La breve storia di questa reciproca asimmetria tra Draghi e le forze politiche che lo sostengono ha attraversato in questi pochi mesi fasi assai diverse. Prima, i partiti sembravano intimiditi dal prestigio del premier e piuttosto inclini a fare propria la sua agenda. Anche con qualche ipocrisia, se vogliamo. Poi però la loro natura e le loro esigenze hanno preso il sopravvento, e quel tanto di deferenza che sembravano riservare al loro primo ministro è sembrata cedere via via il passo a modi assai meno riguardosi. Fin quasi a trascurare, in questi ultimi giorni, anche quel minimo di galateo che una collaborazione di governo dovrebbe pur presupporre.
Il fatto è che al bivio di Draghi i partiti potevano fare due cose. O cogliere l’occasione per ripensare se stessi e cercare di liberarsi dei molti difetti che li avevano condotti a cedere lo scettro. Oppure dedicarsi a logorare un poco alla volta, ognuno secondo le proprie ragioni, colui che di quello scettro era stato insignito. Logorarlo magari anche a rischio di avvitarsi ancora di più nella spirale della loro stessa crisi.
Superfluo dire che hanno scelto questo secondo corno del dilemma. La campagna elettorale per le grandi città può esserne una spiegazione. Ma forse la spiegazione migliore la offre ancora una volta il vecchio Esopo, con la sua favola del ragno e dello scorpione. Infatti, è la natura stessa della contesa politica che spinge i partiti a considerare preminente la caccia all’elettore più sperduto (e magari più arrabbiato) piuttosto che a coltivare una visione più asettica e scrupolosa del bene pubblico.
Scelta tutt’altro che nobile, si dirà. E forse anche meno redditizia di quanto si calcoli. Ma tant’è. In epoca di “presentismo”, di culto dell’attualità, in cui siamo immersi aspettarsi dai partiti la lungimiranza dei padri storici risulta forse un esercizio di ottimismo troppo generoso.

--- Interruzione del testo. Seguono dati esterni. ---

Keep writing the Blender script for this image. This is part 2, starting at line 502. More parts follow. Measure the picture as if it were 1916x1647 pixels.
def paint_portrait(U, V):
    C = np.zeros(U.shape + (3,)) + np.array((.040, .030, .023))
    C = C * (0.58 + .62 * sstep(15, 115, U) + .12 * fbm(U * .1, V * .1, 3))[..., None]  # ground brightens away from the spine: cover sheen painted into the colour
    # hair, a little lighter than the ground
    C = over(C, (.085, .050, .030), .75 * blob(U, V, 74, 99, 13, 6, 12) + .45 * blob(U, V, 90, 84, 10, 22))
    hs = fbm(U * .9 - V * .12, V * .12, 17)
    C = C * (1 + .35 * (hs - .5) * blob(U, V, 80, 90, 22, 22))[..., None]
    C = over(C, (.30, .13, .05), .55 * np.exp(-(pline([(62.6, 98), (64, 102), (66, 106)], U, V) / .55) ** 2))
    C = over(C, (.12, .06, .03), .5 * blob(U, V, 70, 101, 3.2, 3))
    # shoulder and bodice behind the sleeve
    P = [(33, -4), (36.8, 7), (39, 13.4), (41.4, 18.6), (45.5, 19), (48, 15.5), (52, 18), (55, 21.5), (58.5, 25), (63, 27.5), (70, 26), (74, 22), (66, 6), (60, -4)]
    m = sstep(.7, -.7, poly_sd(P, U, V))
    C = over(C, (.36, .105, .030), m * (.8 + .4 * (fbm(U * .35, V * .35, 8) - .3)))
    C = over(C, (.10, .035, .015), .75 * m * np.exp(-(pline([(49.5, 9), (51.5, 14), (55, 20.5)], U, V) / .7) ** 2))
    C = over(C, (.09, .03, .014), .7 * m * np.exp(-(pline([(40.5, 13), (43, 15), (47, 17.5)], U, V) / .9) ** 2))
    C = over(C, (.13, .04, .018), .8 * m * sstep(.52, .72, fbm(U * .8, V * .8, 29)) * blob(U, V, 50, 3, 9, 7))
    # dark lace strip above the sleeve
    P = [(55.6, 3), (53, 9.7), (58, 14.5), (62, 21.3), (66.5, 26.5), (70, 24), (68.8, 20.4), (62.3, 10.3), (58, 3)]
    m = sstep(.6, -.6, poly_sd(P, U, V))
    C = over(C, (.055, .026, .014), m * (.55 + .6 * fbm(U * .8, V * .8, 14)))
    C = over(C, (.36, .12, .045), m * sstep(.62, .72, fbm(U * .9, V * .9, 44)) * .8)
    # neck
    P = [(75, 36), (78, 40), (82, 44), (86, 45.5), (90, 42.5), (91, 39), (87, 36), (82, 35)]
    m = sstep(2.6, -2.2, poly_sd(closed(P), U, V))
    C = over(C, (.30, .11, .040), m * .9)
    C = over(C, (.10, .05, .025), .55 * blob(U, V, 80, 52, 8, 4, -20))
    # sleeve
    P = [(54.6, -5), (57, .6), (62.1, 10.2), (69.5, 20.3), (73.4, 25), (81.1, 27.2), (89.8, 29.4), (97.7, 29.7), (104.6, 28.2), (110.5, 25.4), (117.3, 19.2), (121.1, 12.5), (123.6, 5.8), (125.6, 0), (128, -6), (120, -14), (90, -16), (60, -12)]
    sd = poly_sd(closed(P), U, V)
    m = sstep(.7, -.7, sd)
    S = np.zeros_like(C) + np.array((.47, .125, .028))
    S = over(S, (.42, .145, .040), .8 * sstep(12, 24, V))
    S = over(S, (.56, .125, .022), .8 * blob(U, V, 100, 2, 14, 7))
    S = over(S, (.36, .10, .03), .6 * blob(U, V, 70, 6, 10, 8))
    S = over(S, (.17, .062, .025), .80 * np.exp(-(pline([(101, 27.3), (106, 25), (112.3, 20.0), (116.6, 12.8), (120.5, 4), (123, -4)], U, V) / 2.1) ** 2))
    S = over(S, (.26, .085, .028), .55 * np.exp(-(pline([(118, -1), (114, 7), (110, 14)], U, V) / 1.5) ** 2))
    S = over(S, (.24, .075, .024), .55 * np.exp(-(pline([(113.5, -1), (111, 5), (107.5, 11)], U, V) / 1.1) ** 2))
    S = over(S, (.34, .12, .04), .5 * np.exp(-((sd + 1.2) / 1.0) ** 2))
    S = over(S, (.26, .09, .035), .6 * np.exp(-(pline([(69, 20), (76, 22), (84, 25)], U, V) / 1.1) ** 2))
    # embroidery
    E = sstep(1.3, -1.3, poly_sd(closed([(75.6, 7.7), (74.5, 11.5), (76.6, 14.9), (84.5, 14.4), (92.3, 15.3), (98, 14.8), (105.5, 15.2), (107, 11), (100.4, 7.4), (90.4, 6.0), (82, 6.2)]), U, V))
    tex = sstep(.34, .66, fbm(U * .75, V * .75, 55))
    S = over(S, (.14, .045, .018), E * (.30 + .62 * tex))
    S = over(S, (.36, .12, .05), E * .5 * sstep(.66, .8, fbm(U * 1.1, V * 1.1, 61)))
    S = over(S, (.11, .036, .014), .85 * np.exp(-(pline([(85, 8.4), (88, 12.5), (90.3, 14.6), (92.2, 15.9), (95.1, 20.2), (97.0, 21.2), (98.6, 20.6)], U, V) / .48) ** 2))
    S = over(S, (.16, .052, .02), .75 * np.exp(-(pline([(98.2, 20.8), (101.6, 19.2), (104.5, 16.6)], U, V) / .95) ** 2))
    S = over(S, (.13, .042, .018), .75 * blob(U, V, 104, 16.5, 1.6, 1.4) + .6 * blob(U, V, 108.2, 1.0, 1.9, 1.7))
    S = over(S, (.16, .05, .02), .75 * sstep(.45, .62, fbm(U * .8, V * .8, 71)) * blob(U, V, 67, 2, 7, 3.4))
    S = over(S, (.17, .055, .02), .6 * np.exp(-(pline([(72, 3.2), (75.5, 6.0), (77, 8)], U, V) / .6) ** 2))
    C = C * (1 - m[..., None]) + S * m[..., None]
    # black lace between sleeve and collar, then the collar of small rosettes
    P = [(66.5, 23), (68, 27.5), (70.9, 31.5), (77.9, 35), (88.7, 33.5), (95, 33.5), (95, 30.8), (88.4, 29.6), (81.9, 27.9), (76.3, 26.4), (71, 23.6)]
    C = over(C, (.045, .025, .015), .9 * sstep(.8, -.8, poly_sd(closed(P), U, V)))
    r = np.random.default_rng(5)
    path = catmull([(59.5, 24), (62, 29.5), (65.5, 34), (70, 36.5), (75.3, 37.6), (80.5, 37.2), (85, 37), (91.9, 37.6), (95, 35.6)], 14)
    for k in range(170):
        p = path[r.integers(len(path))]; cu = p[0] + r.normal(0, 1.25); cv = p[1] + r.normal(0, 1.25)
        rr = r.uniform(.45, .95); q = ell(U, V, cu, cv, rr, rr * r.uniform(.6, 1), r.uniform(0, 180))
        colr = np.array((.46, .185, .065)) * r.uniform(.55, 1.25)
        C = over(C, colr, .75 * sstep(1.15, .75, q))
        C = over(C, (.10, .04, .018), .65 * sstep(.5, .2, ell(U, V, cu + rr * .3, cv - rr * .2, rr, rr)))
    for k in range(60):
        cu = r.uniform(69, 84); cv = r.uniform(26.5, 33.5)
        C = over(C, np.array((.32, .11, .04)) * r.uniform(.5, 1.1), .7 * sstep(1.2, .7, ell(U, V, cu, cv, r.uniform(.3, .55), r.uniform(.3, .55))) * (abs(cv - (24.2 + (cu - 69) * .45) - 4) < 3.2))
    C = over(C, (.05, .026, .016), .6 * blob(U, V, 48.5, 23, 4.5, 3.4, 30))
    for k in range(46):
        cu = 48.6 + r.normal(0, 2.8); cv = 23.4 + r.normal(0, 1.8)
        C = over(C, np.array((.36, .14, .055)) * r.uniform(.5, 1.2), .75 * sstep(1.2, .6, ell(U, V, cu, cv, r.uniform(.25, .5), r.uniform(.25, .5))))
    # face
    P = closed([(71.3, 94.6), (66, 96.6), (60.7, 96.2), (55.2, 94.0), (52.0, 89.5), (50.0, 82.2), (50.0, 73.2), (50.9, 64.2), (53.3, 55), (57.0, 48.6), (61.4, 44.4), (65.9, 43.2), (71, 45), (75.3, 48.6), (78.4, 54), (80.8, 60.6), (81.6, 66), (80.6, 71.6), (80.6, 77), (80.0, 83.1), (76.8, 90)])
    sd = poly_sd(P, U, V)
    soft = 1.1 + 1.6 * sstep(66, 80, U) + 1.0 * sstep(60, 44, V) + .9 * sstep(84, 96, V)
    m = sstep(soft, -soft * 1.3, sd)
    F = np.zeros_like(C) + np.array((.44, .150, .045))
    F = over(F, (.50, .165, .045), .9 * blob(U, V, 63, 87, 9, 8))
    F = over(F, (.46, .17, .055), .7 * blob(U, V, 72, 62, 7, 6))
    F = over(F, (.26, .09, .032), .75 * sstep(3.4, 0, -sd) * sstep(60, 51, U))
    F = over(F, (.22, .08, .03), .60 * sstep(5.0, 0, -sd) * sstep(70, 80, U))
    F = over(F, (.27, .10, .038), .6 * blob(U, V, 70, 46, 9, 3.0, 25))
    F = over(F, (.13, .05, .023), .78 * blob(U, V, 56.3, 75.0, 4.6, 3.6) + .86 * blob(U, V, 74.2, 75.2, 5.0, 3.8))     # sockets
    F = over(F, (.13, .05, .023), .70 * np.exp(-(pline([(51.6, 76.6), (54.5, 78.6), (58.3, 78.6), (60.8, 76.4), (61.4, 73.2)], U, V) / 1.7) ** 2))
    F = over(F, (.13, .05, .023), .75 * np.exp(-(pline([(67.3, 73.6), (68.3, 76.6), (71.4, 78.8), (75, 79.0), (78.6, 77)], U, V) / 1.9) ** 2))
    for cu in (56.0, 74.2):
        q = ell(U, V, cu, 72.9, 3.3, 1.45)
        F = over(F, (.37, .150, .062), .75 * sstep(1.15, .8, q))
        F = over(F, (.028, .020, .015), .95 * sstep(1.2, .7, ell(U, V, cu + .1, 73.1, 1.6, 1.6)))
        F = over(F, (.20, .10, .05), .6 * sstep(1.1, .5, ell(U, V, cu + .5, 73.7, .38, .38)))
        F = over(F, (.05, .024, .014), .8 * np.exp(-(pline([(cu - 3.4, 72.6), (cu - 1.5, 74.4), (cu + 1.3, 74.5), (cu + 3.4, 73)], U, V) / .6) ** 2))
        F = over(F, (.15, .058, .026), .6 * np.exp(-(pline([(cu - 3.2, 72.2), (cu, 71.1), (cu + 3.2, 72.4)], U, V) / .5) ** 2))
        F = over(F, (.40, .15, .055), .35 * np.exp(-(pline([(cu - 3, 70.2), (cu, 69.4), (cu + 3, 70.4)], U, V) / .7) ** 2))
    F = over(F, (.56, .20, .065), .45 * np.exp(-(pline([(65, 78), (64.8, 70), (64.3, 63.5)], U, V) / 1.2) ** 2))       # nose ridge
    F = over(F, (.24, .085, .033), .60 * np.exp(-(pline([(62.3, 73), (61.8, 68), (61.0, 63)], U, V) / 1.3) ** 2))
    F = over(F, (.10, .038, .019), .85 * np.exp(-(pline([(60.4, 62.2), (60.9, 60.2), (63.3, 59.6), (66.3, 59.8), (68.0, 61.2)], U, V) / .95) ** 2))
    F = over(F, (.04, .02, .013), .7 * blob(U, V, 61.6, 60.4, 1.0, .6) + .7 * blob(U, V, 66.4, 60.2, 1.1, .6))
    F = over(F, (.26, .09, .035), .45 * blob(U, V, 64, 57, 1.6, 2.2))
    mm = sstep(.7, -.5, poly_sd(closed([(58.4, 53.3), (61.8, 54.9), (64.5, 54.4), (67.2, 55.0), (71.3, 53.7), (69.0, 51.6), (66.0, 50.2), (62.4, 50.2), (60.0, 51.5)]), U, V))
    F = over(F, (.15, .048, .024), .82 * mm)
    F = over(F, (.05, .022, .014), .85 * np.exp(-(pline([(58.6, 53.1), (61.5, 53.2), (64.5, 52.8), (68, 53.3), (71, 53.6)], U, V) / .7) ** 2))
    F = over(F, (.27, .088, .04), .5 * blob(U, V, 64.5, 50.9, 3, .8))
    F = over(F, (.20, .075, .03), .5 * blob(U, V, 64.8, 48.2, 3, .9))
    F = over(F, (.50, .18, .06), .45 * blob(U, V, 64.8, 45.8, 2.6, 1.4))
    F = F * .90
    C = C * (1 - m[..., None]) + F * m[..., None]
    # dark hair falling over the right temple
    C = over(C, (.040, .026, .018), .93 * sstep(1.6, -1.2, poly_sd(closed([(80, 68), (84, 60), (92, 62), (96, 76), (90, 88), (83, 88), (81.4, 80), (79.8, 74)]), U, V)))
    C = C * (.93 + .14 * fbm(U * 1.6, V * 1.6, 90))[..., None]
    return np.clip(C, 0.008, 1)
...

Resta da capire come risponderà Draghi. E cioè se egli pensi di restare ben dentro i confini che i partiti hanno tracciato per lui. O se invece si appresti ad attraversarli. E’ ovvio che egli non “scenderà” in politica. Ed è un’ingenuità perfino irriguardosa quella di chi confida in un partito o una lista Draghi alle prossime elezioni. Tutto questo è pura fantasia, e non della migliore specie.
Tuttavia il premier potrebbe rendere più dialettico il suo rapporto con i partiti. Rispondere per le rime, quando occorre. Parlare più spesso al paese, quando lo si ritiene utile e/o doveroso. Rendere più affilate le condizioni del suo servizio pubblico. Senza trascendere, senza esagerare, senza politicizzare troppo. Ma con quella sorta di soft power, di potere gentile eppure inesorabile, apparentemente morbido e all’occorrenza incisivo, a cui s’è trovato a far ricorso quando ha dovuto affrontare personaggi assai più cospicui che non i vari Salvini o Conte.
Starà a Draghi, soprattutto a lui, stabilire fin dove si possono spingere le divergenze senza spezzare il faticoso parallelismo lungo cui corrono i binari governativi”.